• [Exercise instructions] Where the word "scene" occurs in a line, return that line.
--- START Stored data ---
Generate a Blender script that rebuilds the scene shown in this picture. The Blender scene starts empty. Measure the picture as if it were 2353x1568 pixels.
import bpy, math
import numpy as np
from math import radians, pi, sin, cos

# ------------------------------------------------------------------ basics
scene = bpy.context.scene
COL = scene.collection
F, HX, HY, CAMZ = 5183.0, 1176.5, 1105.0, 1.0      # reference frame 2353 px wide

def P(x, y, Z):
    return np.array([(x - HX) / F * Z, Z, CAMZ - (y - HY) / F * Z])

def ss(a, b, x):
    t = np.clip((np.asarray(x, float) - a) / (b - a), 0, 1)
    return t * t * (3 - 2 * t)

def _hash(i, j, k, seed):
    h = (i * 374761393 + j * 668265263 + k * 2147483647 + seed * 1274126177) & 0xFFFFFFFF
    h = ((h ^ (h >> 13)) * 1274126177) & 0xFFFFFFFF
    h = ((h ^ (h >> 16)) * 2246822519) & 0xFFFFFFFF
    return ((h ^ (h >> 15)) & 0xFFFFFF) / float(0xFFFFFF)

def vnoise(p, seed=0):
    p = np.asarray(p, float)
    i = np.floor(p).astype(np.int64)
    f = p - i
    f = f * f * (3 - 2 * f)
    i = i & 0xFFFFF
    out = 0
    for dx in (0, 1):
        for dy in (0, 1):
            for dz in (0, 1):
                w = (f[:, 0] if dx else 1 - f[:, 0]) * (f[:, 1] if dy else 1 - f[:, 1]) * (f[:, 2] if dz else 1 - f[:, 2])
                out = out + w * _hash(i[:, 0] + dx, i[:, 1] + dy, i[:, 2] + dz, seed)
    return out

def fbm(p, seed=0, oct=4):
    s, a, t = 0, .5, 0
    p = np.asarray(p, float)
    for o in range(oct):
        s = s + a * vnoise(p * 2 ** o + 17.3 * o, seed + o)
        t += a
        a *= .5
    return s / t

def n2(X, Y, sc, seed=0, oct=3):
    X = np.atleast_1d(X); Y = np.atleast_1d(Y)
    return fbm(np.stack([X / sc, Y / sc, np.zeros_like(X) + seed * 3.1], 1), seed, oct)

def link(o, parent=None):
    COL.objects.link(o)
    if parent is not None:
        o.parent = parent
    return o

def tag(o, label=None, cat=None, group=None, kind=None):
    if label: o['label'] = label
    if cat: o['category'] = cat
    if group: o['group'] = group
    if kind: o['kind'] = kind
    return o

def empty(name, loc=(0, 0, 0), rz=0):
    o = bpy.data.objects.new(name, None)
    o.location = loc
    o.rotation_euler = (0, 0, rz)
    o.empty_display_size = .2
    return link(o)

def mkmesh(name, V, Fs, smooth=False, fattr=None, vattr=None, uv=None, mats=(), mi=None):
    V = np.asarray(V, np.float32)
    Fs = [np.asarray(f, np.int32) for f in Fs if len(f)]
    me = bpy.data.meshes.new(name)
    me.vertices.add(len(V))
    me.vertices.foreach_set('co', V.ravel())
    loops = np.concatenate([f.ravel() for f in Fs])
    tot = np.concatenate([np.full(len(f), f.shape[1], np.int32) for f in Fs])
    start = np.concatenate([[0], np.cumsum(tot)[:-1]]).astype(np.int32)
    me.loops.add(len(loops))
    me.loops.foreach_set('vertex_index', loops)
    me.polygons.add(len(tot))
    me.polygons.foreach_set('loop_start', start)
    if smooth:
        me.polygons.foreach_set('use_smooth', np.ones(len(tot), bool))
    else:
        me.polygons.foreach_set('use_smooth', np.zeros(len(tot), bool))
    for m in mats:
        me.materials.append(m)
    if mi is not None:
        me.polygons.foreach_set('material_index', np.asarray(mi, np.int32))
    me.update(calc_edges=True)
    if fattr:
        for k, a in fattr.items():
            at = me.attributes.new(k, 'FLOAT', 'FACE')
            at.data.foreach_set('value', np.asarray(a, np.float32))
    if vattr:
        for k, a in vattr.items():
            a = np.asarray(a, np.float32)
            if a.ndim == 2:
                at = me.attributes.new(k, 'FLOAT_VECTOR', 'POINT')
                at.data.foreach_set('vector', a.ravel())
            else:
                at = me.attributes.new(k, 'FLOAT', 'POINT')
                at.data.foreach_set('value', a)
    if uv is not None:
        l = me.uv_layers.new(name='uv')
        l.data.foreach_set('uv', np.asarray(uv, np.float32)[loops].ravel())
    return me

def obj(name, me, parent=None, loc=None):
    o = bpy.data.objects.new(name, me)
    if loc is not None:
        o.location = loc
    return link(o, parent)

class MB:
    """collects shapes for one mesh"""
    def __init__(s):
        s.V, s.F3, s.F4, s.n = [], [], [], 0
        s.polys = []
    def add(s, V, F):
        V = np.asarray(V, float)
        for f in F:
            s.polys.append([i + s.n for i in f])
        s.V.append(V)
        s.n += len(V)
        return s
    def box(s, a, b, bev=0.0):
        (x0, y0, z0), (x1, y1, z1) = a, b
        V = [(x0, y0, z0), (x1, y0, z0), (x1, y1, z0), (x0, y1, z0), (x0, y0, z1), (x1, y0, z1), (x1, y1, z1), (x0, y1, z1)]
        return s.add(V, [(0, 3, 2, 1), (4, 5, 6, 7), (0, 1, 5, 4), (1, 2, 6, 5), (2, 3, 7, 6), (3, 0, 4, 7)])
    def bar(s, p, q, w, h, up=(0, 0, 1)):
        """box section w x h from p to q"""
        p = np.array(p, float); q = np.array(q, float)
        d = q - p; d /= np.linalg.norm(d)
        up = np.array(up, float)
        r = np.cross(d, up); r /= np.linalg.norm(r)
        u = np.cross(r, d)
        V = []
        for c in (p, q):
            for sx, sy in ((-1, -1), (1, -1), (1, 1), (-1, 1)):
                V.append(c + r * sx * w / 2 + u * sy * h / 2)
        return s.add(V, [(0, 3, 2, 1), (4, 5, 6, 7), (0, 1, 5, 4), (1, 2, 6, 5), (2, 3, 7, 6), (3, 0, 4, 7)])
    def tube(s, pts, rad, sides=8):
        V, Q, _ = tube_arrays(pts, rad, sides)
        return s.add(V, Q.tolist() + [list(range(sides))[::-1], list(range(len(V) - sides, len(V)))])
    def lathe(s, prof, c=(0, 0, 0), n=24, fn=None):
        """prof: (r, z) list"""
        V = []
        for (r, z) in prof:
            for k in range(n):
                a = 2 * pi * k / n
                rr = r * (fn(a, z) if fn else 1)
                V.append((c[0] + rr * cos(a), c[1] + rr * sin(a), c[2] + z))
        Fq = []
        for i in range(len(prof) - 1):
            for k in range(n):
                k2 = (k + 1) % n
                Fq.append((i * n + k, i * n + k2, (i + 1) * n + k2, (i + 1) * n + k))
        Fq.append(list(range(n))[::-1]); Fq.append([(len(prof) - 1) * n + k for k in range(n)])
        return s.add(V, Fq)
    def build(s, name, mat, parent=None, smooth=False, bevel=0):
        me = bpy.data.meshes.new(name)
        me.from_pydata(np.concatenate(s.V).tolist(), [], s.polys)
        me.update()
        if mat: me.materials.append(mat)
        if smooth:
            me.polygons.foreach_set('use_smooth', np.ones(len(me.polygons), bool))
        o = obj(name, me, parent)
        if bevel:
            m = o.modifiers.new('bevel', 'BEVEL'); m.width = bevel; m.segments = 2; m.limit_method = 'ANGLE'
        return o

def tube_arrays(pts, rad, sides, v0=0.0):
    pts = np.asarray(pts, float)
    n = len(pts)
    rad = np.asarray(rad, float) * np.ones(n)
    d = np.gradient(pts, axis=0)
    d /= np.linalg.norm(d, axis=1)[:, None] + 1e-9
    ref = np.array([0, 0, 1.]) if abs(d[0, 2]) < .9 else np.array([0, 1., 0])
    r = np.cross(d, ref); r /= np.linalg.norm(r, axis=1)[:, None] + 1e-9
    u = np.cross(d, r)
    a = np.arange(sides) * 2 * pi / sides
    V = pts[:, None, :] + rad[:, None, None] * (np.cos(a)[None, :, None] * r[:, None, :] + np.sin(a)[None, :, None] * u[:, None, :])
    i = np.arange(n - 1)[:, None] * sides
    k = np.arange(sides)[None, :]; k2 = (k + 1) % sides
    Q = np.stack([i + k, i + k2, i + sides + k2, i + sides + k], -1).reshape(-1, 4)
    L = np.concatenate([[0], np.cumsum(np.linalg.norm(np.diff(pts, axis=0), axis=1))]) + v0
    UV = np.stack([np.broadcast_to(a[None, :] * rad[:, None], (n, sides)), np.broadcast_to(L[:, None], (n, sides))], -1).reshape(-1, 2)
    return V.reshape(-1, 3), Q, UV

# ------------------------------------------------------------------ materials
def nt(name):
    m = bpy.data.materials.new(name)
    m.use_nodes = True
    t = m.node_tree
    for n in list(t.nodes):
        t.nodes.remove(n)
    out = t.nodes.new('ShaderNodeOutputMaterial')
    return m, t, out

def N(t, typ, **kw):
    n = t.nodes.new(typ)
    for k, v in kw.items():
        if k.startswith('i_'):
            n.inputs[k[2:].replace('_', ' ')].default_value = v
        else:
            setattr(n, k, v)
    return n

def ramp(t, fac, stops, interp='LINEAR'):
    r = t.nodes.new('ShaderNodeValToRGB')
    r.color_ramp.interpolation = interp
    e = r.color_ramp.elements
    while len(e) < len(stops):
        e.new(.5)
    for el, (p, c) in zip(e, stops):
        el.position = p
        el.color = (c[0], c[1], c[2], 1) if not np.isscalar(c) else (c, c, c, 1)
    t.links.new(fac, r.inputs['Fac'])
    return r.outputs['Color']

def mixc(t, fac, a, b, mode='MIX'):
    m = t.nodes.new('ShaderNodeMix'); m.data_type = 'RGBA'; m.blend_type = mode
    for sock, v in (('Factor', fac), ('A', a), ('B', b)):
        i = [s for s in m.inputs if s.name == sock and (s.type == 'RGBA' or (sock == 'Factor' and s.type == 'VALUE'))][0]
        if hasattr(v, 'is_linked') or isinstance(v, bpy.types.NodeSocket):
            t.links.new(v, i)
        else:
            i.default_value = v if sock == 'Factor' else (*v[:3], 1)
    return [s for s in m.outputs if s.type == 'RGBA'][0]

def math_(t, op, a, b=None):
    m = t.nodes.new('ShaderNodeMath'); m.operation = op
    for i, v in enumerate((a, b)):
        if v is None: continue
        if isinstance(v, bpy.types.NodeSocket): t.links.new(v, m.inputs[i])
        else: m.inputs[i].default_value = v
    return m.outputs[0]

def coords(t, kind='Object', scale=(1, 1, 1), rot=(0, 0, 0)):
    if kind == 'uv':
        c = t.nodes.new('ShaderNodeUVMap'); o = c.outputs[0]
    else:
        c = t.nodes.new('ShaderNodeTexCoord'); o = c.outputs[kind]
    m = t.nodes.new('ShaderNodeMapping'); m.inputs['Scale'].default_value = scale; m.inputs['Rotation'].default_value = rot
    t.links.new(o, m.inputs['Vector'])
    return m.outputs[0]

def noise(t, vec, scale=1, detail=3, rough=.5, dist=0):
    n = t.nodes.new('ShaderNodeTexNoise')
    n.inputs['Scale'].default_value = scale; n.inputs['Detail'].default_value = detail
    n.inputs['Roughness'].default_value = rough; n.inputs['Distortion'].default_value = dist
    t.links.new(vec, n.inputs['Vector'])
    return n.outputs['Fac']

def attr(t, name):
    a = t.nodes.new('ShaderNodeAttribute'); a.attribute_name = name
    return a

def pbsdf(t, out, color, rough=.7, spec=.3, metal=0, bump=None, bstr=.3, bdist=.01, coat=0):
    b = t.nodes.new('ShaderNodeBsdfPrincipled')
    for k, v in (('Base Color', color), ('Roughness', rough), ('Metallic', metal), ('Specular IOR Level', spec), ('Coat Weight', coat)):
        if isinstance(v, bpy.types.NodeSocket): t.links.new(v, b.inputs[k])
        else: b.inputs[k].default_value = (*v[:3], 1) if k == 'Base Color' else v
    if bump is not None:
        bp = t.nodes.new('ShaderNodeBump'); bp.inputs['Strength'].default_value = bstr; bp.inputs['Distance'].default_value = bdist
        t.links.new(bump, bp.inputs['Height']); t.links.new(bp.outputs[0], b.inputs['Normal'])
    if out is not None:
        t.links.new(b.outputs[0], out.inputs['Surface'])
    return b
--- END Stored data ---
• [Complete output]
Generate a Blender script that rebuilds the scene shown in this picture. The Blender scene starts empty. Measure the picture as if it were 2353x1568 pixels.
scene = bpy.context.scene
COL = scene.collection